The Historical Construction of Emotions in Robotics
Johns Hopkins University, Baltimore MD
Investigators
Abstract
What role do emotions play in the development of new technologies? Can consumers’ emotions be manipulated through technological design? Can technologies themselves be biased? Making Friends: The Historical Construction of Emotions in Technology engages these questions by examining the history of robotics engineering. The project shows that emotions inflected decision-making at every stage of robot production: planning, securing funding, object design, marketing, and the end uses of robots. It also reveals that the seemingly subjective and individual emotions of key players in the development of robotics technologies were shaped by long historical processes and social dynamics.
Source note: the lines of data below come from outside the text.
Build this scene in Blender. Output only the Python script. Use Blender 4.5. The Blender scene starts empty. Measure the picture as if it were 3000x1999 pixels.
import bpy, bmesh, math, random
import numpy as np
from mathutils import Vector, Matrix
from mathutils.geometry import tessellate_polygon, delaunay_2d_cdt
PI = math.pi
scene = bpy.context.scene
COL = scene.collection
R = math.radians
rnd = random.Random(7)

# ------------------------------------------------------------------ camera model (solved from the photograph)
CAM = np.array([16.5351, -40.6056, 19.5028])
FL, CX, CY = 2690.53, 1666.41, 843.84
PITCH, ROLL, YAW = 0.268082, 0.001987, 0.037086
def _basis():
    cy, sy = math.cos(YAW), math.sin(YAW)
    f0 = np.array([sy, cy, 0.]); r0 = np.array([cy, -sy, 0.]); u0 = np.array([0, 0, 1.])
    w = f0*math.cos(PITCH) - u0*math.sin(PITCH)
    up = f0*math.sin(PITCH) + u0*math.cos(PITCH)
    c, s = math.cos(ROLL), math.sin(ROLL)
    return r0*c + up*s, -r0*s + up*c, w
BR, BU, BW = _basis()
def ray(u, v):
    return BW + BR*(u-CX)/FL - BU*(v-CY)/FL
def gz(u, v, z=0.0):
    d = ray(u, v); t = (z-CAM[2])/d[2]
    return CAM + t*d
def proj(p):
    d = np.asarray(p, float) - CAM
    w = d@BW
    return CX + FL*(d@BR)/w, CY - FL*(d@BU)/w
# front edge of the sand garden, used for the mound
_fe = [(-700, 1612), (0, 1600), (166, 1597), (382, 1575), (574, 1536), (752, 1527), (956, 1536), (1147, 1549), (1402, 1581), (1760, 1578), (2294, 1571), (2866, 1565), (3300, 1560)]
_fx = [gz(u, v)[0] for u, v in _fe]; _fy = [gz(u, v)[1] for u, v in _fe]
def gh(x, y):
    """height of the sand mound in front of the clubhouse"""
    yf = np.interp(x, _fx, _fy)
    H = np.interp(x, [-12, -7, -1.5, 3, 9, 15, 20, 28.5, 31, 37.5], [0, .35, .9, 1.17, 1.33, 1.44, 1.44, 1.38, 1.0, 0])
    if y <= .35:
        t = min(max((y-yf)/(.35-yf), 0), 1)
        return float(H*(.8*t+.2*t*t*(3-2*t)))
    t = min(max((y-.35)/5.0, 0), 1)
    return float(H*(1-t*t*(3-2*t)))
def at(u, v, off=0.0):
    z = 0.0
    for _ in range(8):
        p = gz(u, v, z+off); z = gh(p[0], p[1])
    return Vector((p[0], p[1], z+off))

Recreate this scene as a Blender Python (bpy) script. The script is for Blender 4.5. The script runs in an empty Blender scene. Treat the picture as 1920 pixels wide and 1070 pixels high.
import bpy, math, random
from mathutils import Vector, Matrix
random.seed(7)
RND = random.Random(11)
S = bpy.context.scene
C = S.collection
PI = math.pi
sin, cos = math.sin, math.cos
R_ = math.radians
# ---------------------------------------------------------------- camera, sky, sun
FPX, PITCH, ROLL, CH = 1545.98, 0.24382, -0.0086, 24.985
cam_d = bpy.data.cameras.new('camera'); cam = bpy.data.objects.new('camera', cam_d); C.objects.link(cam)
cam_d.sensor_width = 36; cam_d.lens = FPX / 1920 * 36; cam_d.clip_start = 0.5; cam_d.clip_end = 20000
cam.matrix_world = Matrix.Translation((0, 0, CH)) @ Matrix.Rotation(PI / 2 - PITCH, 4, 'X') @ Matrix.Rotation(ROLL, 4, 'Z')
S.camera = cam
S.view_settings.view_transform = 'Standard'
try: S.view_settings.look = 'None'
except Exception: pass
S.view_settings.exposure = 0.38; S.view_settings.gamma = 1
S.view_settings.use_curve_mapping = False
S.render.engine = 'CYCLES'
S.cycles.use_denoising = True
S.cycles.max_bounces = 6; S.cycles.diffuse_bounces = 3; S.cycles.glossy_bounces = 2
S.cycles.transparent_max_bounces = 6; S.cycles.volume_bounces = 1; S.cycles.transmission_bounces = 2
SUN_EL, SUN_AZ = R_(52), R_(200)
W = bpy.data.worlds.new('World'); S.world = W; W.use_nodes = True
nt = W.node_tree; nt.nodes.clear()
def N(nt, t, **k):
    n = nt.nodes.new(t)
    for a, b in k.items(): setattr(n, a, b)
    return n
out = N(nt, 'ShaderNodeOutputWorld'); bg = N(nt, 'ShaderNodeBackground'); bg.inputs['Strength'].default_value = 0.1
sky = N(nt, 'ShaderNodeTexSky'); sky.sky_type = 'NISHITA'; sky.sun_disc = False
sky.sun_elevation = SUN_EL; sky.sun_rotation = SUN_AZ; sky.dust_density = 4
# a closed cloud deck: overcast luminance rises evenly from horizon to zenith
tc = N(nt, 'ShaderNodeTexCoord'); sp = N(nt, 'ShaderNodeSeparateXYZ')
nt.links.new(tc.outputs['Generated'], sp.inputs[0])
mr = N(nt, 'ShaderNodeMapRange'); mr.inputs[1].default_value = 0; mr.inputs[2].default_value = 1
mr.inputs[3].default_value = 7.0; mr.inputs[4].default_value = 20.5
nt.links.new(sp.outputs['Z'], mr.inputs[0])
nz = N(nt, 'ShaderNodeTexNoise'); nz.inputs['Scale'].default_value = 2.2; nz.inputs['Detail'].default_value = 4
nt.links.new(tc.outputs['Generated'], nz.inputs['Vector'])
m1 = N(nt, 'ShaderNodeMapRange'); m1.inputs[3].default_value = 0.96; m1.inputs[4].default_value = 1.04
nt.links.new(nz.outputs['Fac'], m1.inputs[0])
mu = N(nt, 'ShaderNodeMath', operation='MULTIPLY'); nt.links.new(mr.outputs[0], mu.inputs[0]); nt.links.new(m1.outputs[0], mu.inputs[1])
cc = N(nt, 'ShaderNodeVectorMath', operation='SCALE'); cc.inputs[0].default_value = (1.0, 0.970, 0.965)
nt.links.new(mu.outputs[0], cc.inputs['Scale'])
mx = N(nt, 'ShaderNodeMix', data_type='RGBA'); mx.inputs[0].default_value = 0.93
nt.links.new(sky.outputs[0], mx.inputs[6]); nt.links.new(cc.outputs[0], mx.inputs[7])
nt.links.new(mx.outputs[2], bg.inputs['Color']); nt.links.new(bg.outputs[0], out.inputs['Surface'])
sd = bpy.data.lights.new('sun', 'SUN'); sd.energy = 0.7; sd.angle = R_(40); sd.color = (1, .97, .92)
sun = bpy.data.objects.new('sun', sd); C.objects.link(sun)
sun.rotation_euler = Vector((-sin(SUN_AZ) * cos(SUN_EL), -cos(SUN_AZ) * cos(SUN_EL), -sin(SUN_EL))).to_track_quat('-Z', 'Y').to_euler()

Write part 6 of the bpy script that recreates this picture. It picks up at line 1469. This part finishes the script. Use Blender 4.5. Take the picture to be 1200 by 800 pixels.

These conclusions demonstrate that historical literacy is crucial for designing technologies that better address consumers’ needs, for identifying sources of technological bias, and for spotting intentional emotional manipulation embedded in technological design. The results of the study will be summarized in a crossover book for academic and non-academic readers, academic articles and newspaper op-eds, and public talks. Factual findings, data-sets, and theoretical conclusions will be used to develop undergraduate courses and to train graduate students. Project findings will also provide an evidential basis for public discussions of ethics in technology. Making Friends centers on three research questions: What roles do linguistic, material, and visual environments play in shaping emotional attitudes towards robots? What emotional needs are addressed by technology policies that encourage the development of robotics technologies? And, how do engineers’ design choices —whether conscious or unconscious—shape users’ emotional responses to robotic technologies? Combining archival research, oral history, and computational methods, the project shows how engineers brought their own life experiences and associations into the design process, how they capitalized on social dynamics to appeal to funding agencies and policy makers, and how they shaped consumers’ experience of robots by physically modifying design to eliminate or to elicit certain emotional triggers. This award reflects NSF's statutory mission and has been deemed worthy of support through evaluation using the Foundation's intellectual merit and broader impacts review criteria.